W pierwszym dniu zawodów wywalczyli oni udział w12 finałach! Reprezentanci Szkoły zdobyli dwa medale: medal srebrny Marcin Goraj na 50m stylem motylkowym, medal brązowy wywalczył jeszcze gimnazjalista Mikołaj Synowiec na dystansie 400m stylem zmiennym. W finałach pływali również:
Jakub Majerski – dwukrotnie 5 miejsce na dystansach 100m stylem grzbietowym i 50m stylem motylkowym (4-krotnie poprawiając swoje rekordy życiowe w eliminacjach i następnie w finałach)

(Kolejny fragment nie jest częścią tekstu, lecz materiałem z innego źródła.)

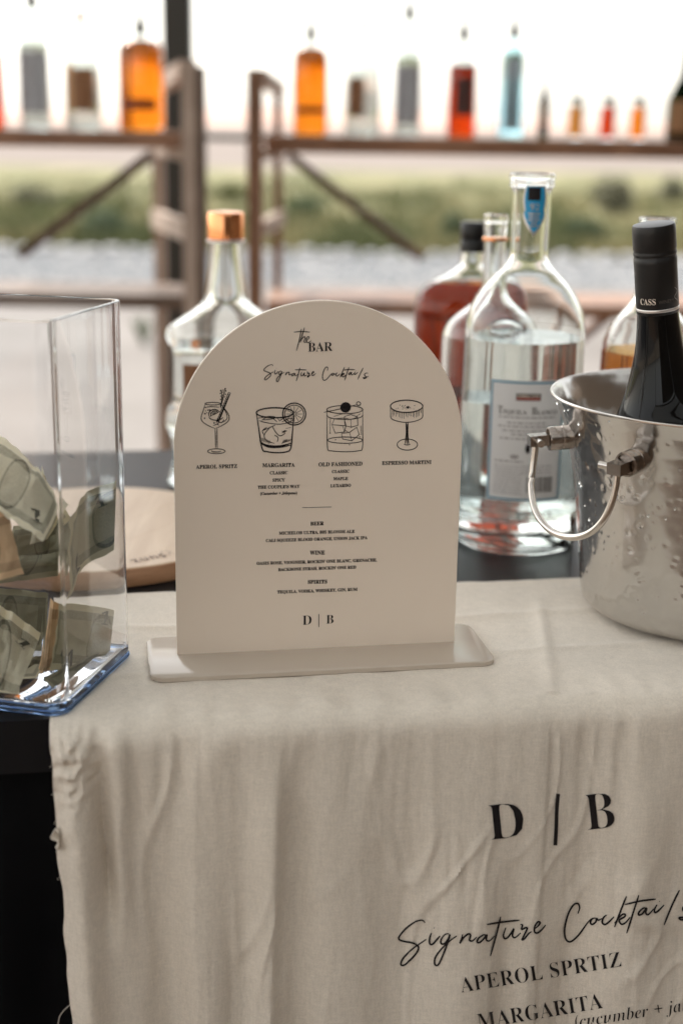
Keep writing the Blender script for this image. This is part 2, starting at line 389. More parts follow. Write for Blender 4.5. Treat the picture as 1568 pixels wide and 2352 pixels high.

Paweł Szczepanik – 6 miejsce na 100m stylem zmiennym i 8 miejsce na 50m stylem klasycznym
Laura Pogorzelska – 6 miejsce na 50m stylem grzbietowym oraz 7 miejsce na dystansie 200m grzbietowym
Wiktor Kolanowski – 6 miejsce na 400m stylem dowolnym
Tomasz Sosna – 7 miejsce na 200m stylem motylkowym
Magdalena Serafin – 8 miejsce na 200m stylem dowolnym
Marcin Goraj – 8 miejsce na 100m stylem grzbietowym.
W porannych eliminacjach najbliżej finałów z pozostałych zawodników była Emilia Kowal – miejsce 9 na 50m stylem dowolnym.Jutro kolejny dzień eliminacji i finałów, w których mamy nadzieję zobaczyć naszych zawodników. Trzymajcie kciuki!!!
Dzień 2.
Drugi dzień zawodów Swedish Swim Games w Sztokholmie, mimo bardzo dobrych występów naszych uczniów – zawodników w eliminacjach, nie był tak dobry, jak pierwszy. Nasi zawodnicy uzyskali 4 kwalifikacje do popołudniowych finałów. Brązowy medal zdobył Marcin Goraj na dystansie 100m stylem motylkowym, w tej samej konkurencji na 4 miejscu uplasował się Jakub Majerski, który po przerwie wynoszącej tylko 4 minuty wystartował w kolejnym finale na 50m stylem grzbietowym, gdzie zajął 7 miejsce. Mimo 3 wyniku, jaki uzyskał w eliminacjach, Jakub nie miał czasu na odpoczynek i regenerację, aby walczyć o kolejne podium dla naszej Szkoły. W finałach startowała również Laura Pogorzelska, która zajęła ostatecznie 5 miejsce na dystansie 200m stylem grzbietowym. Paweł Szczepaniak w porannych eliminacjach uzyskał 6 wynik, który gwarantował muudział w finałach, ale niestety dyskwalifikacja pozbawiła go szansy walki w finale o kolejny medal. Ponownie dzisiaj blisko finałów była Emilia Kowal na dystansach 100m stylem zmiennym oraz 50m stylem motylkowym, lecz zabrakło jej trochę szczęścia. Również blisko finału był Marcin Goraj na 200m stylem grzbietowym. Marcin ukończył swoją serię (ostania seria rozstawiana eliminacji – teoretycznie najmocniejsza) na 2 miejscu, lecz wynik który uzyskał dał mu niestety tylko 9 miejsce.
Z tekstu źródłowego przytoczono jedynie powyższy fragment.